De ontdooicyclus wordt automatisch gestart en gestopt. Instelling hiervan via de interne
parameters.
Stoppen:
Wordt er ontdooid, dan kan de ontdooiing handmatig worden gestopt door tegelijk op
de UP en DOWN toets te drukken.
Starten:
Wordt er niet ontdooid, dan kan de ontdooiing met de hand worden gestart door
tegelijk op de UP en DOWN toets te drukken.
* Instelling interne parameters.
Naast het instellen van het setpoint zijn er een aantal interne instellingen mogelijk zoals de
differenties, voeler-offsets, setpointbereik, compressor instellingen, ventilator instellingen en de
ontdooi instellingen.
Door de DOWN toets langer dan 10 seconden in te drukken, komt men in het 'interne
programmering menu'. In het linkse display gaan het onderste en bovenste segment knipperen.
Via de UP en DOWN toetsen kan nu de gewenste parameter worden geselecteerd (zie tabel voor
de parameters). Wanneer de gewenste parameter geselecteerd is, kan door op de SET toets te
drukken de waarde van de parameter worden uitgelezen. Door nu op de UP en DOWN toetsen te
drukken kan de parameter worden veranderd.
Als na 20 seconden geen toets is ingedrukt, zal de ALFANET 55 weer naar de normale
bedieningsstand terugspringen.
* Afregeling voeler.
De regelvoeler wordt afgeregeld met behulp van de Offset regel voeler (parameter 05).
De ontdooivoeler wordt afgeregeld met behulp van de Offset ontdooi voeler (parameter 07).

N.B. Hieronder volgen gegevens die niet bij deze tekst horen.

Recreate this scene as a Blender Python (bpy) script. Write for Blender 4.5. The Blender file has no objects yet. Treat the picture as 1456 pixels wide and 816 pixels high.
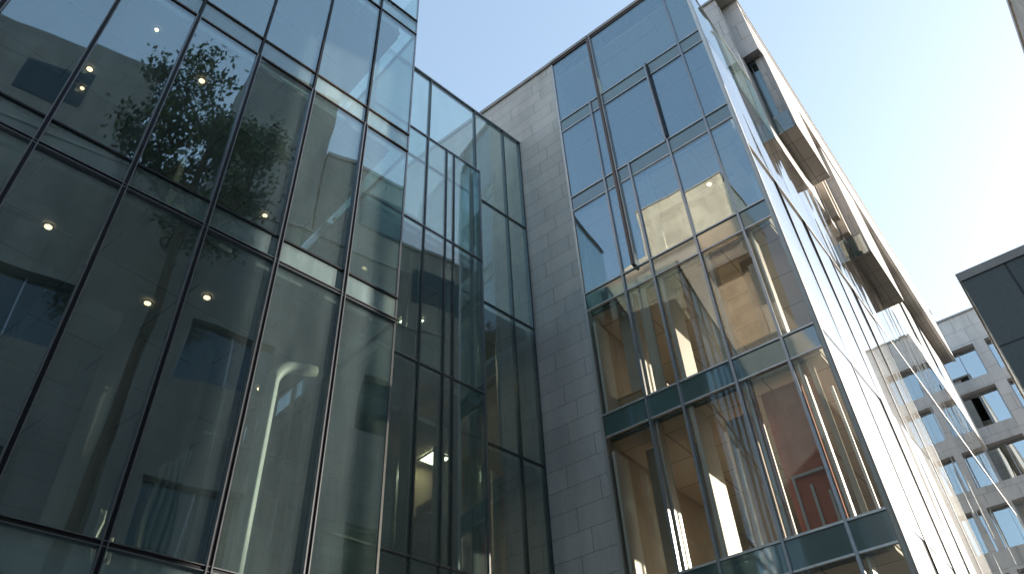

Voor
het uitlezen van de ontdooisensor temperatuur wordt parameter 06 gekozen.
Wijst een voeler van de ALFANET 55 b.v. 2°C te veel aan, dan moet de desbetreffende Voeler
Offset met 2°C verlaagd worden.
* Foutmeldingen.
In het display van de ALFANET 55 kunnen de volgende foutmeldingen verschijnen:
LO
- Minimum alarm.
HI
- Maximum alarm.
E1
- Regelvoeler defect.
E2
- Ontdooivoeler defect.
Oplossing E1/E2:
- Controleer of voeler goed is aangesloten.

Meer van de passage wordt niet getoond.